Below are entries. Copy exactly the lines running from the line that holds "What Blender Python" to the line that holds "COL = SC.collection", with both ends included.

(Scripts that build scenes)

————————

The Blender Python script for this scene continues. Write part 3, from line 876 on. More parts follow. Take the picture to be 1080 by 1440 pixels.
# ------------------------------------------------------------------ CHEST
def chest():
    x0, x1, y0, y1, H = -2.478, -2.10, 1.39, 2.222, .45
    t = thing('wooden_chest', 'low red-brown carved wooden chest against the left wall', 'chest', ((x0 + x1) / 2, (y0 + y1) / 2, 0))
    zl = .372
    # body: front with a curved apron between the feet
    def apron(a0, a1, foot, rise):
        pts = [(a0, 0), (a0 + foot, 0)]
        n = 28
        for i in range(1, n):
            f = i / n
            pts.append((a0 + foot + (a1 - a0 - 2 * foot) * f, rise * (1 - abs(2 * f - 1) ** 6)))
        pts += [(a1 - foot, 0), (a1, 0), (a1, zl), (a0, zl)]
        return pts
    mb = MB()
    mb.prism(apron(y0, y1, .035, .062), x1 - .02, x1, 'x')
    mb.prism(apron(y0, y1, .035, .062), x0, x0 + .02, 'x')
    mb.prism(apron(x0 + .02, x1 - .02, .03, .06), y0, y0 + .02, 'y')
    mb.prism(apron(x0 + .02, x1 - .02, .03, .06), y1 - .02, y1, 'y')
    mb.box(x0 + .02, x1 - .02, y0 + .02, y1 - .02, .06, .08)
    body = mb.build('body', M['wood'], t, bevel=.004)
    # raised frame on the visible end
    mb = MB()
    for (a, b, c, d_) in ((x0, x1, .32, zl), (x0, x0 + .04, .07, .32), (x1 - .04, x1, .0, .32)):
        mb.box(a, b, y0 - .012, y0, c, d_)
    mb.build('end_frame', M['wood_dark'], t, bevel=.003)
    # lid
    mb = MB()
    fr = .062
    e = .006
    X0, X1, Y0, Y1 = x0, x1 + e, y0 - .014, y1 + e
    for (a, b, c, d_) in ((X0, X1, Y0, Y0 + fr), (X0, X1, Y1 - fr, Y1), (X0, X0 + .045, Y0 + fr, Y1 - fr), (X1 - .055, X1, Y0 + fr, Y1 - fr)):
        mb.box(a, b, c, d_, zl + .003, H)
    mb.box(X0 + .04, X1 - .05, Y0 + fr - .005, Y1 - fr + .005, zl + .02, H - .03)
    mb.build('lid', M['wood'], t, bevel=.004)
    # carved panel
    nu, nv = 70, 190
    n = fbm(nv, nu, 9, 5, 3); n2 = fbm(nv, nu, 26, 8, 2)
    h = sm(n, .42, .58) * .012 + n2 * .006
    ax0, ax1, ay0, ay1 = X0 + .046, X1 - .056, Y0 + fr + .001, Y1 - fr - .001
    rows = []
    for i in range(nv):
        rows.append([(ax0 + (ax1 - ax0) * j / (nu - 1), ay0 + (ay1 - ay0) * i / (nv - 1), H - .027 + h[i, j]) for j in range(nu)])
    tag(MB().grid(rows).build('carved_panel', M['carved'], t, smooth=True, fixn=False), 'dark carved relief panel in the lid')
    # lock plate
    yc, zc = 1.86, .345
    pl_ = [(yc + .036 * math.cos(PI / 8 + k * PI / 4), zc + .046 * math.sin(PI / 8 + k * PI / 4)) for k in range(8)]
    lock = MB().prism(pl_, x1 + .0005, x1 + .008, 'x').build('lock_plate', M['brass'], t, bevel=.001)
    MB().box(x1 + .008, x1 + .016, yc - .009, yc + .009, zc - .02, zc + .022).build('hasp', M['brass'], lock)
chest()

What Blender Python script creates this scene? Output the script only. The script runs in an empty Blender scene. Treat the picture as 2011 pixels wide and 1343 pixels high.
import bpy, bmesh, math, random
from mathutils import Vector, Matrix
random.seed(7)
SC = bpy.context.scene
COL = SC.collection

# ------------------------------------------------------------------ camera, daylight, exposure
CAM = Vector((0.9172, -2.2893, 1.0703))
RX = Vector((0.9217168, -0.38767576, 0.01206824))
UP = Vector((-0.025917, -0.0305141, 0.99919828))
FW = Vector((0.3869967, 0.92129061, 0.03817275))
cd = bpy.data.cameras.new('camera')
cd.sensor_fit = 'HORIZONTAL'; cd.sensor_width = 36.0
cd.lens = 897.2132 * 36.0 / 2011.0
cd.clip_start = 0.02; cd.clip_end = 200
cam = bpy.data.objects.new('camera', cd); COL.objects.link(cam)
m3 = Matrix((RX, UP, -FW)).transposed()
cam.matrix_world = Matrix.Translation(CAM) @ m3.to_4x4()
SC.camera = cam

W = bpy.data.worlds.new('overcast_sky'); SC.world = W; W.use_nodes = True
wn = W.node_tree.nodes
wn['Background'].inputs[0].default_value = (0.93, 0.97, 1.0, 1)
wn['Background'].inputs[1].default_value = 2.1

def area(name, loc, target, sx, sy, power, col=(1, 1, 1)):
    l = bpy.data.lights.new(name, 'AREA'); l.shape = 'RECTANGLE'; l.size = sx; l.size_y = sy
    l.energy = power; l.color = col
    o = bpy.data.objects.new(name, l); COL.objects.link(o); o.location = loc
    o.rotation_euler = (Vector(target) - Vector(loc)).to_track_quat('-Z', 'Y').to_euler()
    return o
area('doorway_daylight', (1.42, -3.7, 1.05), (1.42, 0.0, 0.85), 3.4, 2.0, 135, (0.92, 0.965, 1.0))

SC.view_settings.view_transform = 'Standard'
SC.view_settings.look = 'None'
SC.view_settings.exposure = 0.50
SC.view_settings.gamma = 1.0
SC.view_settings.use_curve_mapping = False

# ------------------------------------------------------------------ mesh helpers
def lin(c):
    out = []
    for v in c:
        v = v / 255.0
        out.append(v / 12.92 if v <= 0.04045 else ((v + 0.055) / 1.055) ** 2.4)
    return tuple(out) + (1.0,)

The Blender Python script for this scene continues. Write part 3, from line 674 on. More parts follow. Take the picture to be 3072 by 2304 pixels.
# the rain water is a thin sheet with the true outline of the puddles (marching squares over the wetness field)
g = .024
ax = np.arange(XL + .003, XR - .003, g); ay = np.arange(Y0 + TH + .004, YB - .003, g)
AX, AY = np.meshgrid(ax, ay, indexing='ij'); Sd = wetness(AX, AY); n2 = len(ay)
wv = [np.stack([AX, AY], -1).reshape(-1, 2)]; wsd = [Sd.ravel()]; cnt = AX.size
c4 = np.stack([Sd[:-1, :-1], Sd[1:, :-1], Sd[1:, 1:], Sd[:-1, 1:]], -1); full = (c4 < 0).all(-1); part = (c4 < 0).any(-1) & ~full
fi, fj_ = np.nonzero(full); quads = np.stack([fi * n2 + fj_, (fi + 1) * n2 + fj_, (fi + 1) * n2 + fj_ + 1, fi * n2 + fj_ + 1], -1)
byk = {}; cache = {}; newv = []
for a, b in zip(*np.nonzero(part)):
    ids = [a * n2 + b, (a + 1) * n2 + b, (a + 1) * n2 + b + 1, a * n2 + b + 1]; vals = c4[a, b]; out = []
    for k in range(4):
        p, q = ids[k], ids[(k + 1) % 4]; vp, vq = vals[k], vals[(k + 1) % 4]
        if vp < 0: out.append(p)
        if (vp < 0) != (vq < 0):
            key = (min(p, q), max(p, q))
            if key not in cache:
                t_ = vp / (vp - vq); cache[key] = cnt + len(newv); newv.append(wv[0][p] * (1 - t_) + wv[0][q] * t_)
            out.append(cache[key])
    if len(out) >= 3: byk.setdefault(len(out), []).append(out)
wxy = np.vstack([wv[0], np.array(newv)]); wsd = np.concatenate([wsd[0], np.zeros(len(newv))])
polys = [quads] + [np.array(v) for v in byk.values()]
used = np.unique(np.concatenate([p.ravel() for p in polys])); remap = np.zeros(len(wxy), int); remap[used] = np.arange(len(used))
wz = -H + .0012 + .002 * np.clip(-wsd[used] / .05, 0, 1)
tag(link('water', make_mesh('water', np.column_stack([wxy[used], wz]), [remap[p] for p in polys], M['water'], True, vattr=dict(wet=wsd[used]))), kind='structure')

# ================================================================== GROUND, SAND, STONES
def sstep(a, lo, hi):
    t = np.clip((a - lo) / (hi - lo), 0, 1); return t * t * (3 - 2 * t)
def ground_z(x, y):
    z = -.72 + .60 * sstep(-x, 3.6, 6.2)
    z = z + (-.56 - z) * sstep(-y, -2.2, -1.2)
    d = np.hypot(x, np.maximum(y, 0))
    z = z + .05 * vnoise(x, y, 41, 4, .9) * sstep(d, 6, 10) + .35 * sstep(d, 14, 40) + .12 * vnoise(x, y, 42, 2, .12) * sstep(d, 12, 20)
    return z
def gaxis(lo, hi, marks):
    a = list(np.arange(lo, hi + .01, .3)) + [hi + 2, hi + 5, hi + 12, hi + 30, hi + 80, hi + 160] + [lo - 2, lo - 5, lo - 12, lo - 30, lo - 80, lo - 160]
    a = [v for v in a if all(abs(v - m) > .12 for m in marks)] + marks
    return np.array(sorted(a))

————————

## Complete output
What Blender Python script creates this scene? Output the script only. The script runs in an empty Blender scene. Treat the picture as 2011 pixels wide and 1343 pixels high.
import bpy, bmesh, math, random
from mathutils import Vector, Matrix
random.seed(7)
SC = bpy.context.scene
COL = SC.collection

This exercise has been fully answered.